Classy films only
Former Mormon filmmaker (still a filmmaker but no longer a Mormon) Richard Dutcher (Brigham City, God's Army) says the Utah Film Commission's denial of tax incentives to productions that contain ''inappropriate content or content that portrays Utah or Utahns in a negative way," is economic censorship.Vans Stevenson, a lobbyist with the Motion Picture Association of America, goes a step farther, saying the state's demand to read scripts before awarding financial incentives may violate filmmakers' First Amendment right.
Of 35 films or TV programs that applied for state incentives, only three failed to get approval because the contained ''excessive nudity and violence.
Films with dead cats in ice chests are presumably still OK.

6 Comments:
The incentives are granted for economic reasons, not for artistic reasons. The whole purpose of these incentives is to increase economic activity in Utah, not to promote the arts for the sake of arts. Without the economic development aspect of these films, granting these incentives would make no sense in the first place.
Granting tax incentives for films that portray Utah poorly (even if accurate)contradicts the purpose for granting these incentives.
If the State of Utah is going to be an investor (via tax payer support) of movies filmed in Utah...then it has the same right that any investor has to review the product before committing funds.

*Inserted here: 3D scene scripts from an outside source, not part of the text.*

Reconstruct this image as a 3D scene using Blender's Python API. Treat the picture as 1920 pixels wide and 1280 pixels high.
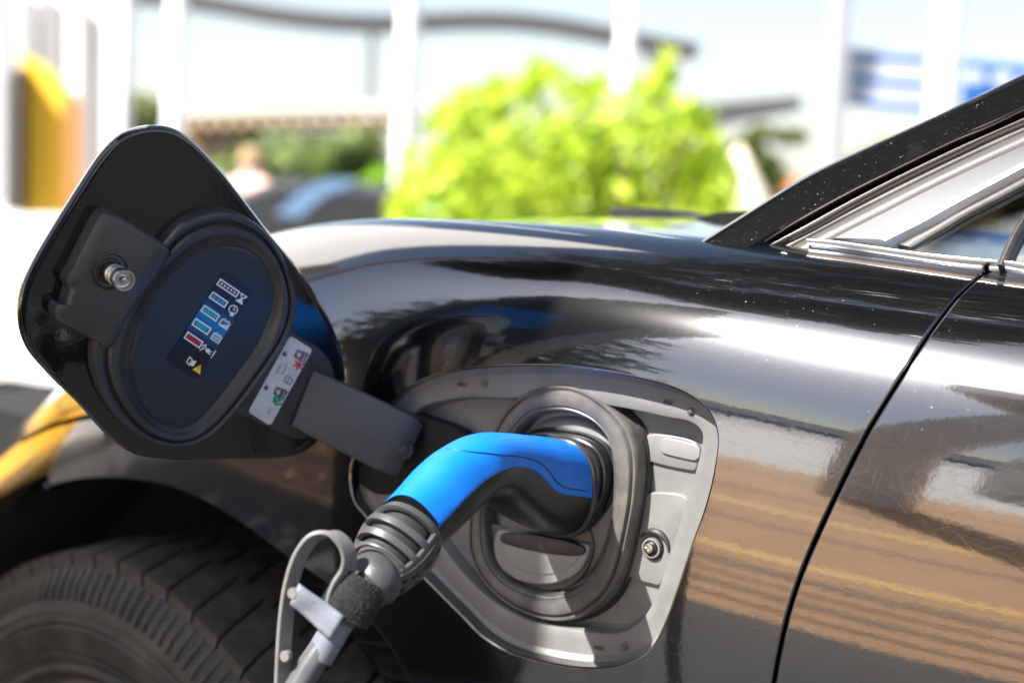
import bpy, math, random
import numpy as np
from math import sin, cos, radians, pi, sqrt, atan2
from mathutils import Vector, noise
from mathutils.bvhtree import BVHTree
from mathutils.geometry import delaunay_2d_cdt
random.seed(7); rng = np.random.default_rng(7)
for o in list(bpy.data.objects): bpy.data.objects.remove(o)
SC = bpy.context.scene
COL = SC.collection

# ---------------------------------------------------------------- camera
F = 3200.0
PHI, PIT, ROLL = radians(32), radians(-5.5), radians(3.0)
FW = np.array([-sin(PHI)*cos(PIT), cos(PHI)*cos(PIT), sin(PIT)])
R0 = np.cross(FW, [0, 0, 1]); R0 /= np.linalg.norm(R0); U0 = np.cross(R0, FW)
RT = R0*cos(ROLL)+U0*sin(ROLL); UP = -R0*sin(ROLL)+U0*cos(ROLL)
def ray(px, py): return FW+RT*((px-960)/F)-UP*((py-640)/F)
G = np.array([0, 0, .79])
CAM = G-ray(1010, 930)*1.0
def at(px, py, z): return CAM+ray(px, py)*z
def proj(p):
    v = np.asarray(p)-CAM; z = v@FW
    return 960+F*(v@RT)/z, 640-F*(v@UP)/z
cd = bpy.data.cameras.new('camera'); cam = bpy.data.objects.new('camera', cd); COL.objects.link(cam)
from mathutils import Matrix
cam.matrix_world = Matrix(((RT[0], UP[0], -FW[0], CAM[0]), (RT[1], UP[1], -FW[1], CAM[1]), (RT[2], UP[2], -FW[2], CAM[2]), (0, 0, 0, 1)))
cd.lens = 60.0; cd.sensor_width = 36.0; cd.clip_start = .05; cd.clip_end = 2000
cd.dof.use_dof = True; cd.dof.focus_distance = .93; cd.dof.aperture_fstop = 5.0
SC.camera = cam
# ---------------------------------------------------------------- world, sun, exposure
SUN_AZ, SUN_EL = radians(23.5), radians(46)
W = bpy.data.worlds.new('World'); SC.world = W; W.use_nodes = True
nt = W.node_tree
sky = nt.nodes.new('ShaderNodeTexSky'); sky.sky_type = 'NISHITA'; sky.sun_disc = False
sky.sun_elevation = SUN_EL; sky.sun_rotation = pi+SUN_AZ
sky.air_density = 1.0; sky.dust_density = 1.0; sky.ozone_density = 1.0
bg = nt.nodes['Background']; bg.inputs['Strength'].default_value = .055
# bright summer haze towards the horizon, the same all round
tc_ = nt.nodes.new('ShaderNodeTexCoord'); sx_ = nt.nodes.new('ShaderNodeSeparateXYZ'); nt.links.new(tc_.outputs['Generated'], sx_.inputs[0])
ab_ = nt.nodes.new('ShaderNodeMath'); ab_.operation = 'ABSOLUTE'; nt.links.new(sx_.outputs[2], ab_.inputs[0])
ml_ = nt.nodes.new('ShaderNodeMath'); ml_.operation = 'MULTIPLY'; ml_.inputs[1].default_value = -4.5; nt.links.new(ab_.outputs[0], ml_.inputs[0])
ex_ = nt.nodes.new('ShaderNodeMath'); ex_.operation = 'EXPONENT'; nt.links.new(ml_.outputs[0], ex_.inputs[0])
hz_ = nt.nodes.new('ShaderNodeMix'); hz_.data_type = 'RGBA'; hz_.inputs[6].default_value = (0, 0, 0, 1); hz_.inputs[7].default_value = (2.35, 2.25, 2.5, 1); nt.links.new(ex_.outputs[0], hz_.inputs[0])
ad_ = nt.nodes.new('ShaderNodeMix'); ad_.data_type = 'RGBA'; ad_.blend_type = 'ADD'; ad_.inputs[0].default_value = 1; nt.links.new(sky.outputs[0], ad_.inputs[6]); nt.links.new(hz_.outputs[2], ad_.inputs[7])
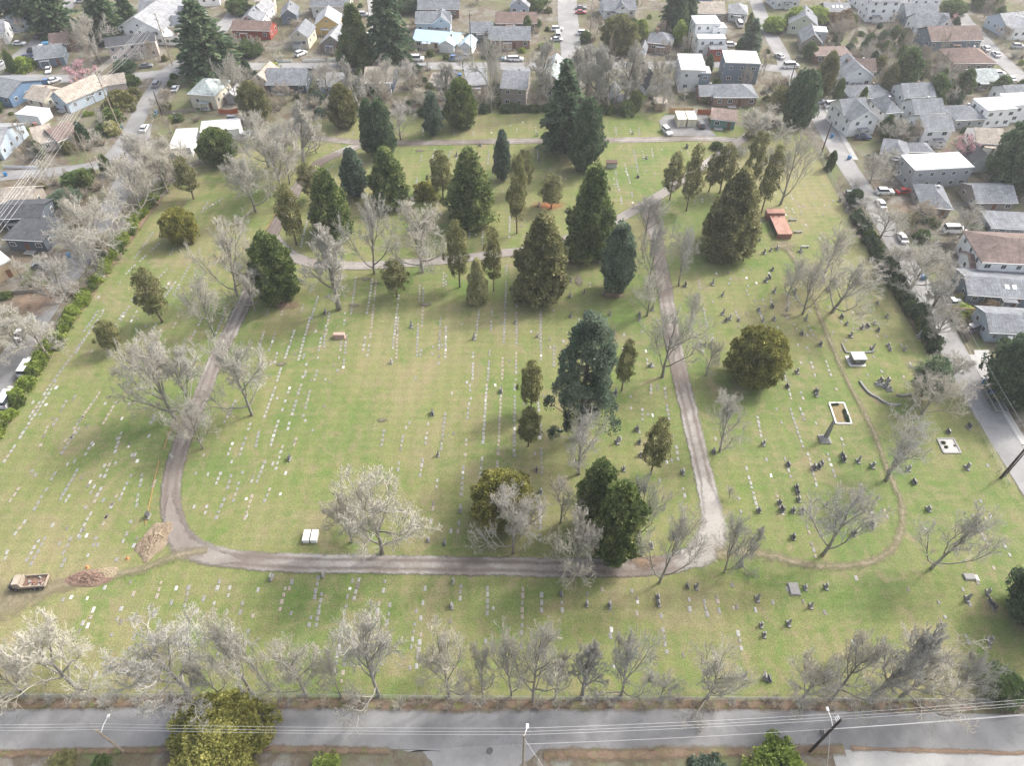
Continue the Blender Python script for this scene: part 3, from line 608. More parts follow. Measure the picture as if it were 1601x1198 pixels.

I don't recall ever hearing movie producers crying "censorshio" or "free rights violation" when the studios and moguls vet the product before investing.
The purpose of these incentives is for the Gov to have more control over Utah's economy. Get out of the incentive business. We need to stop having the business picking winners and losers, sending taxpayer money to the politically connected.
Hopefully none of my tax money is going to finance any of Dutcher's films. I'm still smarting from Brigham City.
content should not matter, the idea is get the business to come to utah,they spend money and put a lot local people to work.
Of course content matters. If someone brings a script for "Tommy Monson makes a porno" you think it would be a good idea for the state to offer incentives so it could be filmed here? Public funding/tax breaks come with accountability to "the public" for how the goods are distributed. The "1st amendment violation" argument is a hilarious crock. No one is saying they can't make their movies.